**What is being asked**
Of all the lines in the records, how many hold the word "this"? Answer with the number only.

- - -

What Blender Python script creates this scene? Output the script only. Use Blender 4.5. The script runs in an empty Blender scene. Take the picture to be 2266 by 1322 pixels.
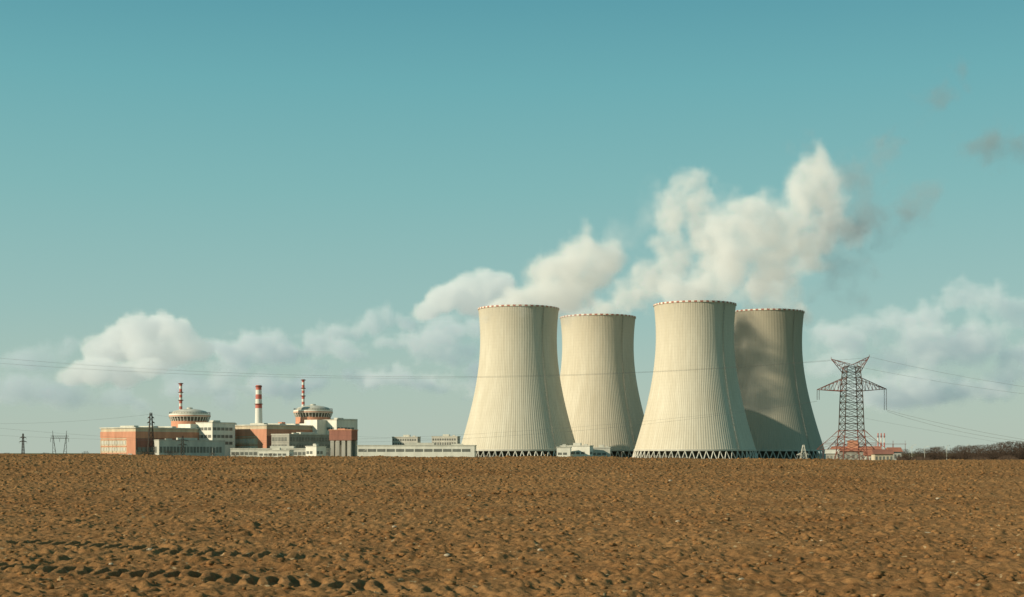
import bpy, math, random
import numpy as np
from mathutils import Vector, Matrix
random.seed(7)
rng=np.random.default_rng(11)
S=bpy.context.scene
COL=S.collection
F=3147.2; YH=1003.0; CAM=3.0; G=-5.0
def X(px,D): return (px-1133.0)*D/F
def Z(py,D): return CAM+(YH-py)*D/F
S.view_settings.view_transform='Standard'
try: S.view_settings.look='None'
except: pass

# ---------------- materials ----------------
def newmat(name):
    m=bpy.data.materials.new(name); m.use_nodes=True
    nt=m.node_tree; nt.nodes.clear()
    out=nt.nodes.new('ShaderNodeOutputMaterial')
    return m,nt,out
def N(nt,t,**kw):
    n=nt.nodes.new(t)
    for k,v in kw.items():
        if k in n.bl_rna.properties.keys(): setattr(n,k,v)
        else: n.inputs[k].default_value=v
    return n
def mth(nt,op,a,b=None,c=None,clamp=False):
    n=nt.nodes.new('ShaderNodeMath'); n.operation=op; n.use_clamp=clamp
    for i,v in enumerate((a,b,c)):
        if v is None: continue
        if isinstance(v,(int,float)): n.inputs[i].default_value=v
        else: nt.links.new(v,n.inputs[i])
    return n.outputs[0]
def mixc(nt,f,a,b,mode='MIX'):
    n=nt.nodes.new('ShaderNodeMix'); n.data_type='RGBA'; n.blend_type=mode
    for s,v in ((n.inputs[0],f),(n.inputs[6],a),(n.inputs[7],b)):
        if isinstance(v,(int,float)): s.default_value=v
        elif isinstance(v,tuple): s.default_value=(*v,1) if len(v)==3 else v
        else: nt.links.new(v,s)
    return n.outputs[2]
def simple(name,c,var=0.25,scale=0.15,rough=0.85,streak=True,bump=0.0):
    m,nt,out=newmat(name)
    b=N(nt,'ShaderNodeBsdfPrincipled'); b.inputs['Roughness'].default_value=rough
    b.inputs['Specular IOR Level'].default_value=0.25
    tc=N(nt,'ShaderNodeTexCoord'); mp=N(nt,'ShaderNodeMapping')
    mp.inputs['Scale'].default_value=(1,1,0.25 if streak else 1)
    nt.links.new(tc.outputs['Object'],mp.inputs[0])
    n=N(nt,'ShaderNodeTexNoise'); n.inputs['Scale'].default_value=scale; n.inputs['Detail'].default_value=6; n.inputs['Roughness'].default_value=.65
    nt.links.new(mp.outputs[0],n.inputs['Vector'])
    f=mth(nt,'MULTIPLY_ADD',n.outputs[0],2.2,-0.6,clamp=True)
    d=tuple(x*(1-var) for x in c); l=tuple(min(.9,x*(1+var*.5)) for x in c)
    nt.links.new(mixc(nt,f,d,l),b.inputs['Base Color'])
    nt.links.new(b.outputs[0],out.inputs[0])
    return m
M={}
M['white']=simple('white_panel',(.78,.74,.62),.2)
M['beige']=simple('beige_panel',(.60,.50,.35),.3)
M['grey']=simple('grey_concrete',(.36,.34,.28),.3)
M['lgrey']=simple('light_concrete',(.58,.55,.46),.25)
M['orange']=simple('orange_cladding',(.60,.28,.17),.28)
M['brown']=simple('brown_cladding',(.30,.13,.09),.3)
M['glass']=simple('window_glass',(.20,.20,.17),.4,rough=.25)
M['dark']=simple('dark_interior',(.05,.048,.04),.3)
M['fill']=simple('fill_interior',(.13,.12,.095),.4,scale=.6)
M['roof']=simple('roof_sheet',(.60,.57,.47),.3)
M['redroof']=simple('red_roof',(.40,.16,.10),.25)
M['steel']=simple('dark_steel',(.075,.057,.044),.3,scale=.8)
M['redsteel']=simple('red_steel',(.21,.078,.053),.35,scale=.8)
M['wire']=simple('cable_metal',(.12,.12,.11),.2)
M['insul']=simple('insulator_ceramic',(.09,.05,.04),.2,rough=.3)
M['bark']=simple('bark',(.075,.05,.033),.4,scale=1.5)
M['twig']=simple('twigs',(.09,.058,.038),.45,scale=.3,streak=False)
M['stone']=simple('pale_stone',(.48,.38,.25),.3,scale=6,streak=False)

def concrete_tower_mat(seed,shade_mix):
    m,nt,out=newmat('tower_concrete')
    b=N(nt,'ShaderNodeBsdfPrincipled'); b.inputs['Roughness'].default_value=.9; b.inputs['Specular IOR Level'].default_value=.2
    tc=N(nt,'ShaderNodeTexCoord'); sp=N(nt,'ShaderNodeSeparateXYZ'); nt.links.new(tc.outputs['Object'],sp.inputs[0])
    ny=mth(nt,'MULTIPLY',sp.outputs[1],-1.0)
    ang=mth(nt,'ARCTAN2',sp.outputs[0],ny)
    rib=mth(nt,'SINE',mth(nt,'MULTIPLY',ang,150.0))
    band=mth(nt,'SINE',mth(nt,'MULTIPLY',sp.outputs[2],2*math.pi/3.2))
    cb=N(nt,'ShaderNodeCombineXYZ'); nt.links.new(mth(nt,'MULTIPLY',ang,40.0),cb.inputs[0]); nt.links.new(mth(nt,'MULTIPLY',sp.outputs[2],0.045),cb.inputs[1]); cb.inputs[2].default_value=seed*7.3
    ns=N(nt,'ShaderNodeTexNoise'); ns.inputs['Scale'].default_value=.55; ns.inputs['Detail'].default_value=7; ns.inputs['Roughness'].default_value=.7; nt.links.new(cb.outputs[0],ns.inputs['Vector'])
    cb2=N(nt,'ShaderNodeCombineXYZ'); nt.links.new(mth(nt,'MULTIPLY',ang,6.0),cb2.inputs[0]); nt.links.new(mth(nt,'MULTIPLY',sp.outputs[2],0.03),cb2.inputs[1]); cb2.inputs[2].default_value=seed*3.1
    nb=N(nt,'ShaderNodeTexNoise'); nb.inputs['Scale'].default_value=.8; nb.inputs['Detail'].default_value=5; nt.links.new(cb2.outputs[0],nb.inputs['Vector'])
    fl=N(nt,'ShaderNodeCombineXYZ'); nt.links.new(mth(nt,'FLOOR',mth(nt,'MULTIPLY',ang,28.0)),fl.inputs[0]); nt.links.new(mth(nt,'FLOOR',mth(nt,'MULTIPLY',sp.outputs[2],1/3.2)),fl.inputs[1])
    wn=N(nt,'ShaderNodeTexWhiteNoise'); nt.links.new(fl.outputs[0],wn.inputs['Vector'])
    top=mth(nt,'MULTIPLY_ADD',sp.outputs[2],1/45.0,-(112/45.0),clamp=True)
    st=mth(nt,'MULTIPLY',mth(nt,'MULTIPLY',top,top),mth(nt,'MULTIPLY_ADD',ns.outputs[0],3.5,-1.4,clamp=True))
    f1=mth(nt,'MULTIPLY_ADD',ns.outputs[0],2.2,-.6,clamp=True)
    c=mixc(nt,f1,(.54,.48,.36),(.73,.67,.53))
    f2=mth(nt,'MULTIPLY_ADD',nb.outputs[0],2.4,-.8,clamp=True)
    c=mixc(nt,mth(nt,'MULTIPLY',f2,.42),c,(.51,.44,.315))
    c=mixc(nt,mth(nt,'MULTIPLY',wn.outputs[0],.10),c,(.38,.33,.23))
    c=mixc(nt,mth(nt,'MULTIPLY',st,.6),c,(.26,.225,.155))
    c=mixc(nt,mth(nt,'MULTIPLY_ADD',rib,.07,.07),c,(.30,.255,.175))
    c=mixc(nt,mth(nt,'MULTIPLY',mth(nt,'GREATER_THAN',band,.93),.10),c,(.3,.26,.18))
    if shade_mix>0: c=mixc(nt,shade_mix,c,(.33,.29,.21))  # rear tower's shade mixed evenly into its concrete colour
    nt.links.new(c,b.inputs['Base Color'])
    bp=N(nt,'ShaderNodeBump'); bp.inputs['Strength'].default_value=.35; bp.inputs['Distance'].default_value=.2
    nt.links.new(rib,bp.inputs['Height']); nt.links.new(bp.outputs[0],b.inputs['Normal'])
    nt.links.new(b.outputs[0],out.inputs[0])
    return m
def check_mat():
    m,nt,out=newmat('warning_checks')
    b=N(nt,'ShaderNodeBsdfPrincipled'); b.inputs['Roughness'].default_value=.8
    tc=N(nt,'ShaderNodeTexCoord'); sp=N(nt,'ShaderNodeSeparateXYZ'); nt.links.new(tc.outputs['Object'],sp.inputs[0])
    ang=mth(nt,'ARCTAN2',sp.outputs[0],mth(nt,'MULTIPLY',sp.outputs[1],-1.0))
    s=mth(nt,'GREATER_THAN',mth(nt,'SINE',mth(nt,'MULTIPLY',ang,44.0)),0)
    nt.links.new(mixc(nt,s,(.74,.70,.58),(.42,.17,.12)),b.inputs['Base Color']); nt.links.new(b.outputs[0],out.inputs[0])
    return m
def stripe_mat(z0,period,zstart):
    m,nt,out=newmat('red_white_stripes')
    b=N(nt,'ShaderNodeBsdfPrincipled'); b.inputs['Roughness'].default_value=.7
    tc=N(nt,'ShaderNodeTexCoord'); sp=N(nt,'ShaderNodeSeparateXYZ'); nt.links.new(tc.outputs['Object'],sp.inputs[0])
    t=mth(nt,'MODULO',mth(nt,'MULTIPLY',mth(nt,'SUBTRACT',z0,sp.outputs[2]),1/period),1.0)
    s=mth(nt,'LESS_THAN',t,.5)
    s=mth(nt,'MULTIPLY',s,mth(nt,'GREATER_THAN',sp.outputs[2],zstart))
    nt.links.new(mixc(nt,s,(.70,.66,.57),(.50,.13,.09)),b.inputs['Base Color']); nt.links.new(b.outputs[0],out.inputs[0])
    return m

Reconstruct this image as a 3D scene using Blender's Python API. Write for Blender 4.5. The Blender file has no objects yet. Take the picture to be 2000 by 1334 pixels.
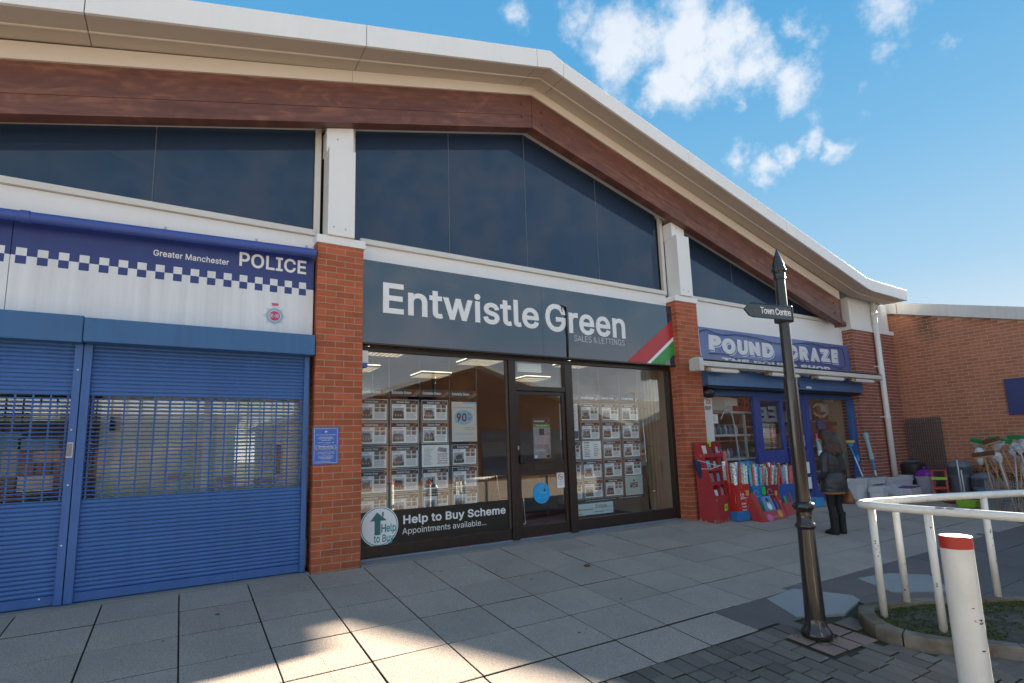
import bpy, math, random
from mathutils import Vector, Matrix
random.seed(7)
S = bpy.context.scene
COL = S.collection

# ------------------------------------------------------------------ camera
cam = bpy.data.objects.new('camera', bpy.data.cameras.new('camera')); COL.objects.link(cam)
YAW, PITCH, ROLL = 0.558454, 0.146774, -0.0330699
fw = Vector((math.sin(YAW)*math.cos(PITCH), math.cos(YAW)*math.cos(PITCH), math.sin(PITCH)))
r0 = Vector((math.cos(YAW), -math.sin(YAW), 0)); u0 = r0.cross(fw)
rt = math.cos(ROLL)*r0+math.sin(ROLL)*u0; up = -math.sin(ROLL)*r0+math.cos(ROLL)*u0
cam.matrix_world = Matrix(((rt.x, up.x, -fw.x, -1.318968), (rt.y, up.y, -fw.y, -6.669951), (rt.z, up.z, -fw.z, 1.289095), (0, 0, 0, 1)))
cam.data.sensor_width = 36; cam.data.lens = 36*1069.5635/2000
cam.data.shift_x = -0.008684; cam.data.shift_y = 0.026785
cam.data.clip_end = 3000; cam.data.clip_start = 0.05
S.camera = cam

# ------------------------------------------------------------------ sky, sun, exposure
SUNDIR = Vector((2.91, 0.298, 1.0)).normalized()
SUN_EL = math.asin(SUNDIR.z); SUN_AZ = math.atan2(SUNDIR.x, SUNDIR.y)
W = bpy.data.worlds.new('World'); S.world = W; W.use_nodes = True
nt = W.node_tree; N = nt.nodes; L = nt.links
for n in list(N): N.remove(n)
out = N.new('ShaderNodeOutputWorld'); bg = N.new('ShaderNodeBackground'); bg.inputs[1].default_value = 0.10
sky = N.new('ShaderNodeTexSky'); sky.sky_type = 'NISHITA'; sky.sun_disc = False
sky.sun_elevation = SUN_EL; sky.sun_rotation = SUN_AZ; sky.altitude = 60; sky.air_density = 1.0; sky.dust_density = 0.25; sky.ozone_density = 2.0
tc = N.new('ShaderNodeTexCoord')
# sky colours by elevation over a bright horizon band added to light the facade, with the Nishita aureole coming in towards the sun
grd = N.new('ShaderNodeValToRGB'); sxyz = N.new('ShaderNodeSeparateXYZ'); L.new(tc.outputs['Generated'], sxyz.inputs[0]); L.new(sxyz.outputs['Z'], grd.inputs[0])
SKYK = 1.10
E_ = grd.color_ramp.elements
for i_, (p_, c_) in enumerate(((0.0, (3.7, 3.5, 3.2)), (.15, (.64, .78, .90)), (.25, (.40, .655, .87)), (.42, (.22, .52, .82)), (.60, (.115, .415, .755)), (1.0, (.06, .30, .66)))):
    e_ = E_[i_] if i_ < 2 else E_.new(p_)
    e_.position = p_; e_.color = (*c_, 1)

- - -

**Exercise output**
2